Previously, I believed we successfully packaged financial aid to keep students from holding three jobs while also having a full schedule of rigorous coursework. And theoretically, we had. But what I didn’t understand was that the aid packages we presented might not have felt like an equal opportunity to all our students because we include loans in our aid mix. A family earning $70,000 a year perceives the risks of taking on additional debt quite differently than a family earning $200,000.

Because this student and her family may have been loan-averse, she was working three jobs to minimize her debt after graduation. Although she was thriving academically and has since graduated, her life on campus was inconsistent with the immersive residential educational experience we want to deliver at Scripps. Her experience crystallized for me where we need to be better. Each year, we invite hundreds of academically outstanding applicants to join our community. For many families, higher education presents a major financial strain. At what point does that strain eclipse the experience they were invited to join? I want to have confidence that those who accept our offer enjoy the experience we told them they will have.

Like most presidents, I’m prioritizing scholarships in my fundraising efforts with the ultimate goal of making admissions at Scripps need-blind. In the meantime, we have set a financial goal that will change the lives that our lowest-income students lead while they are here on our campus: to provide no-loan financial aid packages for students below a certain income threshold. And for those to whom we do provide aid packages with loans, we aim to maintain a consistent loan amount throughout their four years -- departing from many colleges’ standard practice of increasing the proportion of financial aid that annually comes from loans.

This year, we increased the number of new and continuing students receiving financial aid packages without loans by 40 percent, and next year, we will maintain level loan amounts for incoming seniors. Providing such no-loan financial aid packages will enable us to truly ensure that the college experience -- not just the admissions and acceptance process -- reflects the equitable access to opportunity we aspire to offer to all students on our campuses.

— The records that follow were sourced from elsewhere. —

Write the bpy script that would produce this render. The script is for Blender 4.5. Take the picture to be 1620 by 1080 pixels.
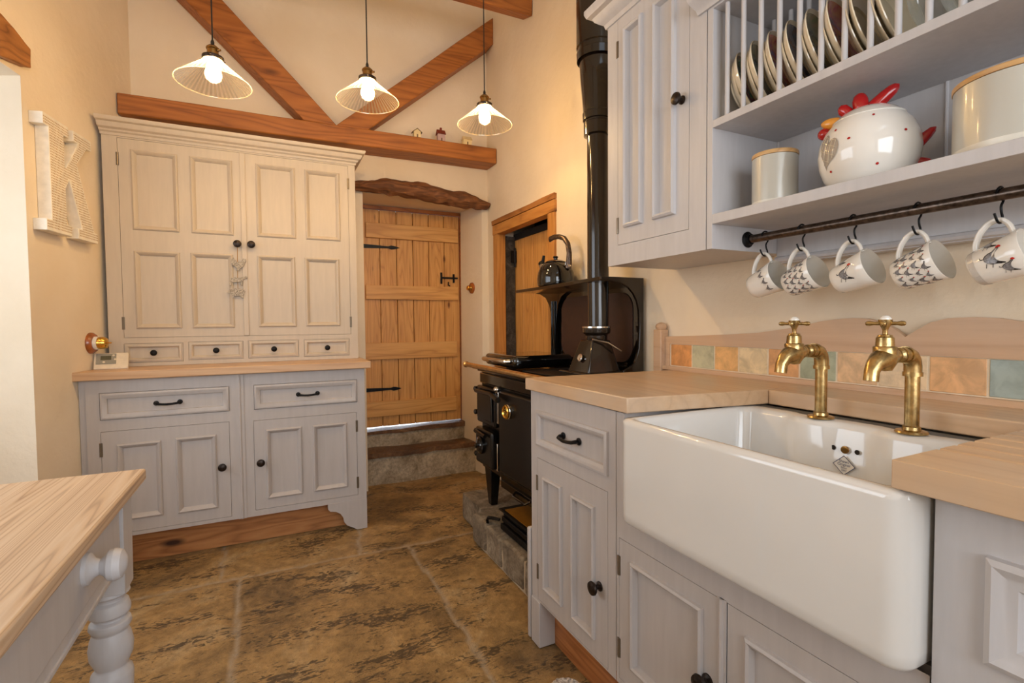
import bpy, bmesh, math, random
from mathutils import Vector, Matrix, noise
PI = math.pi
random.seed(7)
for o in list(bpy.data.objects): bpy.data.objects.remove(o)
SC = bpy.context.scene
COL = SC.collection

# ---------------------------------------------------------------- camera
cd = bpy.data.cameras.new('camera'); cam = bpy.data.objects.new('camera', cd); COL.objects.link(cam)
cd.sensor_width = 36.0; cd.lens = 789.23 / 1620 * 36; cd.clip_start = 0.02
Rt = Vector((0.89915622, -0.43754293, -0.00861875)); Dn = Vector((-0.02380062, -0.02922651, -0.99928942)); Fw = Vector((0.43698013, 0.89872242, -0.03669299))
cam.matrix_world = Matrix(((Rt.x, -Dn.x, -Fw.x, 0), (Rt.y, -Dn.y, -Fw.y, 0), (Rt.z, -Dn.z, -Fw.z, 1.085), (0, 0, 0, 1)))
SC.camera = cam

# ---------------------------------------------------------------- world, daylight, exposure
W = bpy.data.worlds.new('sky'); SC.world = W; W.use_nodes = True
bg = W.node_tree.nodes['Background']; bg.inputs[0].default_value = (0.80, 0.89, 1.0, 1); bg.inputs[1].default_value = 2.2
SC.view_settings.view_transform = 'Standard'; SC.view_settings.look = 'None'
SC.view_settings.exposure = 0.0; SC.view_settings.gamma = 1.0
try: SC.view_settings.use_curve_mapping = False
except Exception: pass
BULB_STRENGTH = 1180.0
def area(name, loc, target, sx, sy, power, color):
    l = bpy.data.lights.new(name, 'AREA'); l.shape = 'RECTANGLE'; l.size = sx; l.size_y = sy; l.energy = power; l.color = color
    o = bpy.data.objects.new(name, l); COL.objects.link(o); o.location = loc
    o.rotation_euler = (Vector(target) - Vector(loc)).to_track_quat('-Z', 'Y').to_euler()
    return o
area('daylight_rear_window', (0.35, -1.42, 1.55), (0.35, 3.0, 1.2), 1.9, 1.2, 33, (0.90, 0.95, 1.0))
area('daylight_left_window', (-1.42, 1.55, 1.42), (1.3, 1.4, 1.0), 1.3, 1.0, 9, (0.88, 0.94, 1.0))

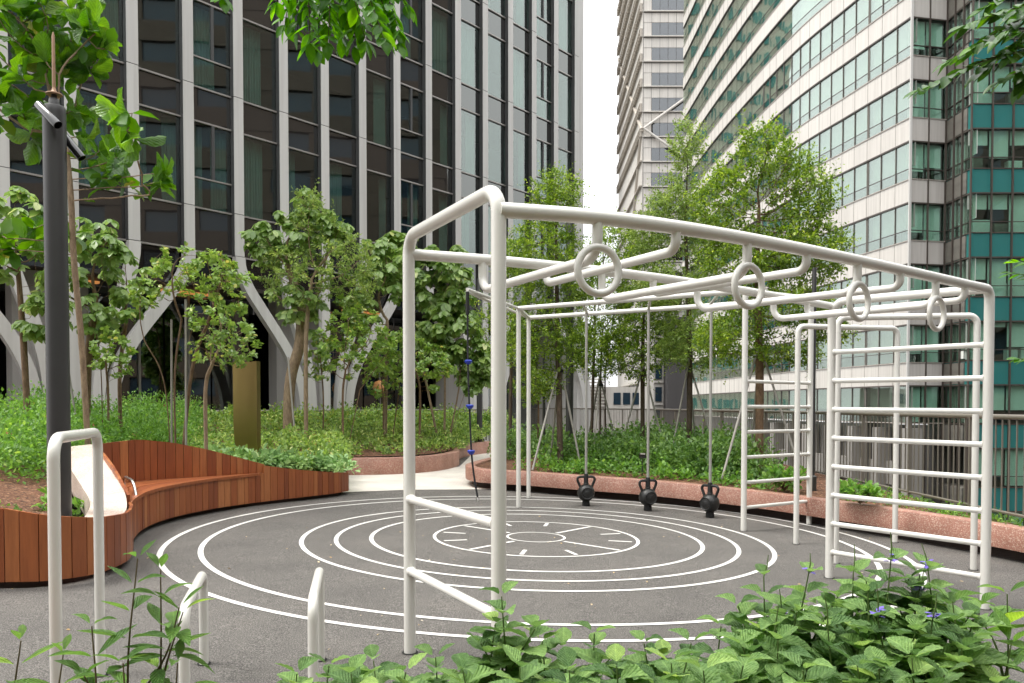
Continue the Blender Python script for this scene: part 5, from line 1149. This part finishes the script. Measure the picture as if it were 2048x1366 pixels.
for a, e in (((600, -60), (560, 15)), ((610, -40), (600, 70)), ((620, -40), (625, 95)), ((640, -40), (655, 60)), ((655, -30), (690, 85)), ((680, -40), (700, 50)), ((690, -40), (735, 90)), ((710, -40), (770, 85)), ((720, -50), (800, 95)), ((730, -50), (790, 40)), ((740, -60), (815, 20)), ((670, -20), (660, 95)), ((590, -60), (640, 20)), ((440, -50), (455, 8)), ((760, -60), (740, 30)), ((600, -50), (575, 60)), ((650, -50), (640, 110)), ((700, -50), (715, 100)), ((735, -50), (765, 60)), ((745, -60), (800, 70)), ((625, -60), (610, 30)), ((665, -50), (700, 20))):
    Y = rg.uniform(2.5, 2.8); tw1.append((at(a[0], a[1] - 20, Y), at(e[0], e[1], Y - rg.uniform(-.1, .15))))
overhang('bright oval-leaved branch hanging in at the top, left of centre', [(-1.6, -1.2, gz(-1.6)), (-1.5, -.9, 1.8), (-1.3, .2, 3.1), (-.9, 1.6, 3.5), (-.6, 2.7, 3.25)], tw1, 71, .062, .06, .027)
tw2 = []
for a, e in (((2075, 100), (1835, 185)), ((2080, 60), (1890, 130)), ((2080, 20), (1920, 60)), ((2075, -20), (1960, 25)), ((2085, 130), (1990, 170)), ((2080, 60), (1950, 150)), ((2080, 90), (2030, 175)), ((2080, 0), (1990, 80)), ((2090, 40), (2010, 120)), ((2085, 30), (1940, 100)), ((2090, -20), (2010, 40))):
    Y = rg.uniform(3.0, 3.3); tw2.append((at(a[0], a[1], Y), at(e[0], e[1], Y - rg.uniform(-.1, .15))))
overhang('dark oval-leaved branch reaching in at the top right corner', [(3.4, -.5, gz(3.4)), (3.3, .2, 1.8), (3.0, 1.8, 3.2), (2.6, 2.9, 3.25), (2.2, 3.15, 3.1)], tw2, 72, .08, .05, .028, 'over2')
tw3 = [(at(2085, 560, 3.4), at(2022, 548, 3.4)), (at(2085, 530, 3.4), at(2035, 525, 3.4)), (at(2085, 720, 3.4), at(2038, 718, 3.4))]
overhang('bright leaf tips poking in at the right edge', [(3.1, 2.6, gz(3.1)), (3.0, 3.0, 1.0), (2.75, 3.35, 2.1)], tw3, 73, .06, .02, .036)

# unseen crown added to the overhanging tree, above and behind the viewpoint, for shade
rgn = np.random.default_rng(80); t0 = [o for o in bpy.data.objects if o.get('label', '').startswith('bright oval-leaved')][0]
P = np.concatenate([ellipsoid_pts(rgn, 4200, (-.9, -2.6, 5.2), (3.6, 2.6, 1.3), .3), ellipsoid_pts(rgn, 1800, (2.6, -2.2, 5.0), (2.2, 2.2, 1.1), .3)])
leaf_cloud('crown', P - np.array(t0.location), unit(rgn.normal(size=P.shape)), unit(rgn.normal(0, .5, P.shape) + [0, 0, 1]), rgn.uniform(.12, .24, len(P)), M['lf_hedge'], BROAD, t0)['kind'] = 'stuff'

# leaf litter on the play surface
rgl = np.random.default_rng(90); a = rgl.uniform(0, 2*np.pi, 170); rr_ = rgl.uniform(.5, 5.6, 170); P = np.stack([.3 + rr_*np.cos(a), 8.6 + rr_*np.sin(a), np.zeros(170)], 1); P[:, 2] = SL*P[:, 0] + .008
D = unit(np.stack([rgl.normal(size=170), rgl.normal(size=170), rgl.normal(0, .12, 170)], 1))
tag(leaf_cloud('leaf_litter', P, D, unit(rgl.normal(0, .2, P.shape) + [0, 0, 1]), rgl.uniform(.012, .035, 170), M['litter'], BROAD), 'tiny dry leaves and petals scattered on the play surface', kind='stuff')
# extra trees of the left bed
tree('umbrella_tree', 'drooping umbrella tree between the thick white post and the pale bushy tree', 0, tpath((770, 850, 20.5), (772, 760, 20.5), (775, 640, 20.5)), [env(770, 540, 20.5, 45, 70) + (.5,), env(735, 620, 20.5, 40, 50) + (.4,)], 110, 'palmate', .05, 41, 'lf_sch', 'bark2', size=.24, group=GL, dens=1.2)
tree('young_tree', 'fine-leaved young tree squeezed left of the pointed tree', 0, tpath((1020, 850, 18), (1022, 760, 18), (1025, 660, 18)), [env(1030, 560, 18, 40, 90) + (.5,), env(1020, 690, 18, 40, 50) + (.3,), env(985, 640, 18, 30, 60) + (.25,)], 150, 'fine', .04, 42, 'lf_fine', 'bark3', size=.066, group=GR, dens=.8)
tree('umbrella_tree', 'umbrella tree sapling in front of the pair of leaning white legs', 0, tpath((245, 850, 14), (240, 760, 14), (255, 640, 14)), [env(262, 560, 14, 50, 60) + (.4,), env(225, 640, 14, 35, 45) + (.25,)], 90, 'palmate', .035, 43, 'lf_sch', 'bark', size=.17, group=GL, dens=.8)

for lab, px, Y, cr, natt_, sd_ in (('bushy sapling left of the pale bushy tree, before the curved legs', 645, 18.8, (640, 720, 40, 55), 60, 44), ('bushy sapling between the two pale bushy trees', 765, 20, (770, 760, 45, 45), 60, 45), ('bushy sapling under the taped umbrella tree', 215, 13, (225, 715, 50, 55), 60, 47), ('bushy sapling beside the thin charcoal post', 1075, 18.5, (1060, 770, 45, 45), 60, 48)):
    tree('shrub_tree', lab, 0, tpath((px, 850, Y), (px + 2, 800, Y), (px - 2, cr[1] + 10, Y)), [env(cr[0], cr[1], Y, cr[2], cr[3]) + (1.0,)], natt_, 'rosette', .02, sd_, 'lf_ros', 'bark', size=.095, group=GL)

Need-blind admissions, coupled with meeting the full need of all students, is the gold standard all institutions seek to attain. For most colleges and universities, that goal is daunting and, despite our continued focus on increasing the size of our financial aid budgets, seemingly unachievable. For institutions with limited financial aid resources, the push to become need-blind should not dilute our efforts to address the reality of many students’ financial hardships. As much as finances should not matter in making an admissions decision, they should matter when we work to create an equitable and accessible educational experience.

We must continue to seek ways to decrease the financial burden on enrolled low-income students, whether it is through reducing the use of loans or through other methods. Blind decision making may look attractive at the point of admissions, but it could undermine the higher education system when it is applied more widely -- and it doesn’t allow financially vulnerable students to thrive.

Bio

Lara Tiedens is president of Scripps College.